An Ode to the Islay Whisky Academy

Islay Whisky Academy Kinship Host, Neill Murphy, reflects on a magical Spring Residential Diploma.

The Islay Whisky Academy Residential Diploma for Spring 2024 has wrapped. It doesn’t quite seem real. Those six days spent on the whisky isle felt like a whirlwind. A hurricane of information and experience, of new friendships and new perspectives and of whiskies so good, you could spend a lifetime trying to describe them. This is not my first time helping out with the Academy. In fact it is my 6th, yet somehow I still find it difficult to make sense of it all. Things seem to happen there that don’t happen anywhere else. It’s like the Residential Diploma takes place on another plane where the normal laws of the universe don’t apply.

I feel almost shell shocked. I’m a tumble of emotions. Sadness at leaving Islay but happiness at coming home. Joy at seeing my family but despair at bidding farewell to the group who were my constant companions over those insane six days. I feel an inability to process the events of the week. Like there was so much to take in and each part of it felt crucially important to understand, for a dozen different reasons. It’s as if the experience cannot be described or defined using any terminology I possess.

I had prepared for the trip for what seemed an age. For weeks, even months, I exchanged messages with the guests who would be joining us. I gathered bottles together. I wrote notes and made plans. Sometimes it felt like the time would never come. Then, one Sunday, I stepped from the MV Finlaggan and was swept off my feet by some unseen force that didn’t put me down again until I reached the mainland the following Saturday. It was a smooth sailing on that return trip but I stepped from the ferry with legs like jelly and nerves jangling, as though I’d just come off the world’s most intense roller coaster.

You’d think I’d be used to this by now but maybe I don’t want to get used to it. Maybe it would be a terrible mistake to take such a beautiful thing for granted. Anyway, no Academy experience has ever come close to being the same. The lectures, the distilleries, the tastings… all vary from course to course and the island’s famously temperamental climate creates a new and unique atmosphere every day, complete with bespoke mood lighting. Then there’s the students. We’ve had people from all over the world attend the diploma and their characters, their personalities, shape the occasion. The Islay Whisky Academy prides itself on providing our guests with new perspectives that can deepen their understanding and enjoyment of Scotch whisky but we in turn gain from them. Through their questions and their insights, we enhance our own thinking and the week shifts and evolves around them.

The Islay Whisky Academy concept starts (and ends) with Rachel MacNeill, a Colonsay-born, Islay resident.

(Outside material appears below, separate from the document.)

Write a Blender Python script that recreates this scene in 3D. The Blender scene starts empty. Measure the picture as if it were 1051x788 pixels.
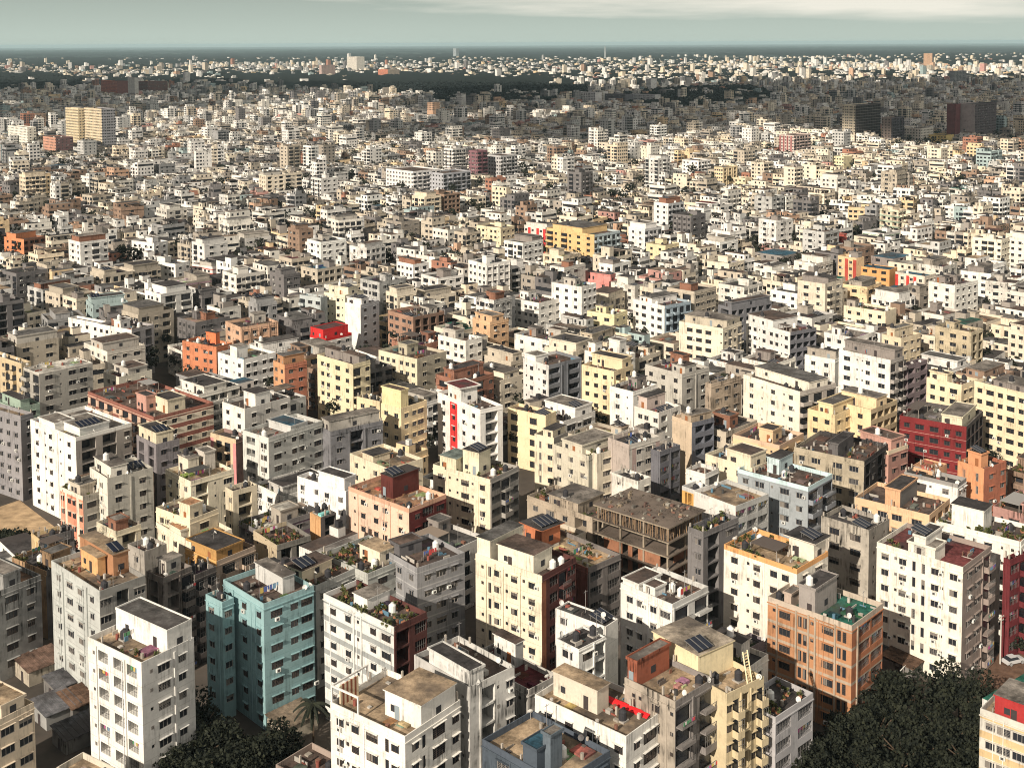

Rachel was writing about whisky for women and women in whisky before it was on the radar of most. She sees and understands the world in a unique way and it is that maverick spirit that produced the Academy. Rachel’s understanding and appreciation for the old ways, her love for the technical detail that makes Scotch and her ability to relay information in new and colourful ways are some of the key elements that define the diploma. 

You may think then, that there’s no mystery. You might think Rachel’s formidable skill set, placed in a land of rich history and staggering natural beauty, with distilleries in abundance and eager whisky lovers from all over the world should guarantee a good time and maybe you’d be right but there’s something else. Even for me, a man who considers himself very sceptically minded, there’s an indefinable magic involved that I can’t quite fathom. It’s almost a feeling that we are somehow being generously rewarded for learning and appreciating whisky in a way that’s respectful of the land and the culture that birthed it.

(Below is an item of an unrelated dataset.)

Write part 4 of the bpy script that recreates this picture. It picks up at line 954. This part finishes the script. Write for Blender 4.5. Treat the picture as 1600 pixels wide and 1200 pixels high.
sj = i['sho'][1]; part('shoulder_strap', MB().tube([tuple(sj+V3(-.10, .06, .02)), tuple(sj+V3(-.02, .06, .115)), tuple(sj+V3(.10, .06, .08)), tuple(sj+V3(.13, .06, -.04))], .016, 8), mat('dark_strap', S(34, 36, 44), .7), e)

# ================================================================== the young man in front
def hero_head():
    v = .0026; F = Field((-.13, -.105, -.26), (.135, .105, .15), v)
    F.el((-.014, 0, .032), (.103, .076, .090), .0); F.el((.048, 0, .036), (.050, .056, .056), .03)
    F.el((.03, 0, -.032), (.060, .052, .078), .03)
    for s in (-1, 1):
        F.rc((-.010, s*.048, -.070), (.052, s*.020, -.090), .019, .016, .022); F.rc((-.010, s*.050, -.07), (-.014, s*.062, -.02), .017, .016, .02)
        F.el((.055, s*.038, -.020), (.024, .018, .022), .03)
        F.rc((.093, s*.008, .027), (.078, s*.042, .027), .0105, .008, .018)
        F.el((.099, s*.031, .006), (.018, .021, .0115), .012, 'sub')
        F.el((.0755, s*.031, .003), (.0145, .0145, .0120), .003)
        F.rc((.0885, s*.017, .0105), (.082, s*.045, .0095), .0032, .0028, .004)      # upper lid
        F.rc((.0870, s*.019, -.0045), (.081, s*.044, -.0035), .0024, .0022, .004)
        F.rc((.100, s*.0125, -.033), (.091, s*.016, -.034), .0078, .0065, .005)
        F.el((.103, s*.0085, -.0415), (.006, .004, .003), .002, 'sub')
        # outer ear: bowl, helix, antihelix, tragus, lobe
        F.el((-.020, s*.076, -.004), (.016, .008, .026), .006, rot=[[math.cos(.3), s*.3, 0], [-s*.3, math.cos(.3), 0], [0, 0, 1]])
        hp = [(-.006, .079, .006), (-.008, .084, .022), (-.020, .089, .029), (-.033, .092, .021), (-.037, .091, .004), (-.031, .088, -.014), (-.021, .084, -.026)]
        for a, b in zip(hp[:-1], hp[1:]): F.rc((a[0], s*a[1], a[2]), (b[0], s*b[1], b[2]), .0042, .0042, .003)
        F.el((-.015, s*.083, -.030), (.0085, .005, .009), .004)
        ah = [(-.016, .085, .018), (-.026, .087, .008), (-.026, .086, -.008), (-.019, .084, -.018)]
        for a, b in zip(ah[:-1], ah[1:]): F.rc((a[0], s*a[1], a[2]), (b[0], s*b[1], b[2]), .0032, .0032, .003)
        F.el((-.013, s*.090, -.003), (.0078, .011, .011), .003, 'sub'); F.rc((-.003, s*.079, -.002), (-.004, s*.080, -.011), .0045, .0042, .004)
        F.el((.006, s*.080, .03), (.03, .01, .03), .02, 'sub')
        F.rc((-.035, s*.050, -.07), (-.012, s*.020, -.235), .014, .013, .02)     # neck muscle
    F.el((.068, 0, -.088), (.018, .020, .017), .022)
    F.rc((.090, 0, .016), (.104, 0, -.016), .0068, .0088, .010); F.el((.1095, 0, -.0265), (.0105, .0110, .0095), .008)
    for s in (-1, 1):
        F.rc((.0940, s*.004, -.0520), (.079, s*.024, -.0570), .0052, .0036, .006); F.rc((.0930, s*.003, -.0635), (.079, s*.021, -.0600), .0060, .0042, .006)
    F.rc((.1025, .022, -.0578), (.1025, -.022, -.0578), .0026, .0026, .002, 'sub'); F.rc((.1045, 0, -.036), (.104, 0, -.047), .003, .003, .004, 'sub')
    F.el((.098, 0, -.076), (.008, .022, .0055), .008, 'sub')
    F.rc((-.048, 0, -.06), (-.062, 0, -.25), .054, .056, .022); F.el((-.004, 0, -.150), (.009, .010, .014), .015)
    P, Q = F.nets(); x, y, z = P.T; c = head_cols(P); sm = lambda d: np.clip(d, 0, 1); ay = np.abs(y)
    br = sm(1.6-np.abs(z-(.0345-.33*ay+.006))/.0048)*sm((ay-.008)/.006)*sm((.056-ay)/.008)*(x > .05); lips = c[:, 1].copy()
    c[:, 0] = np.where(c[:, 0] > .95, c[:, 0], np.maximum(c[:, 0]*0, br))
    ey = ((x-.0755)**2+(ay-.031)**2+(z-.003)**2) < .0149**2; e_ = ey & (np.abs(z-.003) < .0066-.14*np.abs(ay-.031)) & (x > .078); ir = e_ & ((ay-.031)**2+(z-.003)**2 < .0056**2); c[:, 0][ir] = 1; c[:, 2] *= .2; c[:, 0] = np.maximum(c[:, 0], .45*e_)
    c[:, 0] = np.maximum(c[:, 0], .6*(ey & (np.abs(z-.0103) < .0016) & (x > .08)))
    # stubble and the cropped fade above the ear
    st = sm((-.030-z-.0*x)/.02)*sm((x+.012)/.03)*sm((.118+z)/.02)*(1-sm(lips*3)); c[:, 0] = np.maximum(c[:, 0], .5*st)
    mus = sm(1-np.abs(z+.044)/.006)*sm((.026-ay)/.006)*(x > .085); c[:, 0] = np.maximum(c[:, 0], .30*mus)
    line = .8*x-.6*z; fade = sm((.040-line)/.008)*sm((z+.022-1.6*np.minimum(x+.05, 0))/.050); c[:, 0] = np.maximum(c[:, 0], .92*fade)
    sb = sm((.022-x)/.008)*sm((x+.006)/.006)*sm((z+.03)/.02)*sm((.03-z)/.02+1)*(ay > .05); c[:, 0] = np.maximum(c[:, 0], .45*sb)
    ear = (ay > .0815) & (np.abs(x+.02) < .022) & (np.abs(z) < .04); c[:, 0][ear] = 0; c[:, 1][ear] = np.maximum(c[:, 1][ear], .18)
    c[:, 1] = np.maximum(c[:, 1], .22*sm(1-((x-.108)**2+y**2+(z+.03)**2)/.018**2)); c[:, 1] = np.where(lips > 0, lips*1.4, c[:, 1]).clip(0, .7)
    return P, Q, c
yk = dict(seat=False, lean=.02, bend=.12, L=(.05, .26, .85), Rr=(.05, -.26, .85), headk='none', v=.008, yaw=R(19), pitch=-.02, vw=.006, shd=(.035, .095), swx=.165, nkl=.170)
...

As for our students, we were, as always, blessed with a brilliant bunch. They came from Poland, from England, from Guernsey, from the US, the Netherlands and Germany. They came from different cultures, different backgrounds, different careers, different belief systems, but they came with an open mind and a desire to learn and have fun. I hope they achieved that. I know I did. I also know that I feel wiser and richer for having met them and hope I continue to know them for many years to come. The same goes for all the students from previous courses. I remember each and every one and am thankful for the time I’ve been able to spend with them, even if I often greedily wish for more.

I’m not sure any of this has actually helped me, in any way, to process the events of the Spring 2024 Residential Diploma. I haven’t even mentioned the trip to the museum in Port Charlotte, or the visits to Kilchoman, Port Ellen, Ardnahoe, Laphroaig and Bunnahabhain, or the whisky tastings, or the traditional storytelling, or the Highland Dancers, or the lectures and presentations, or the peat cutting, or the opera singing (!) but maybe expressing my feelings of gratitude for the experience is the first step to understanding the whirlwind. Or maybe, no matter how hard I try, I’ll never quite grasp it fully and maybe that’s OK. Maybe I don’t need to understand the magic, maybe I just need to feel it and acknowledge it.

Our Celtic ancestors believed in the Otherworld, a sort of afterlife that presented as a realm of everlasting youth, beauty, health, abundance and joy. It was said to lie somewhere in the western sea. I think I’ve just been.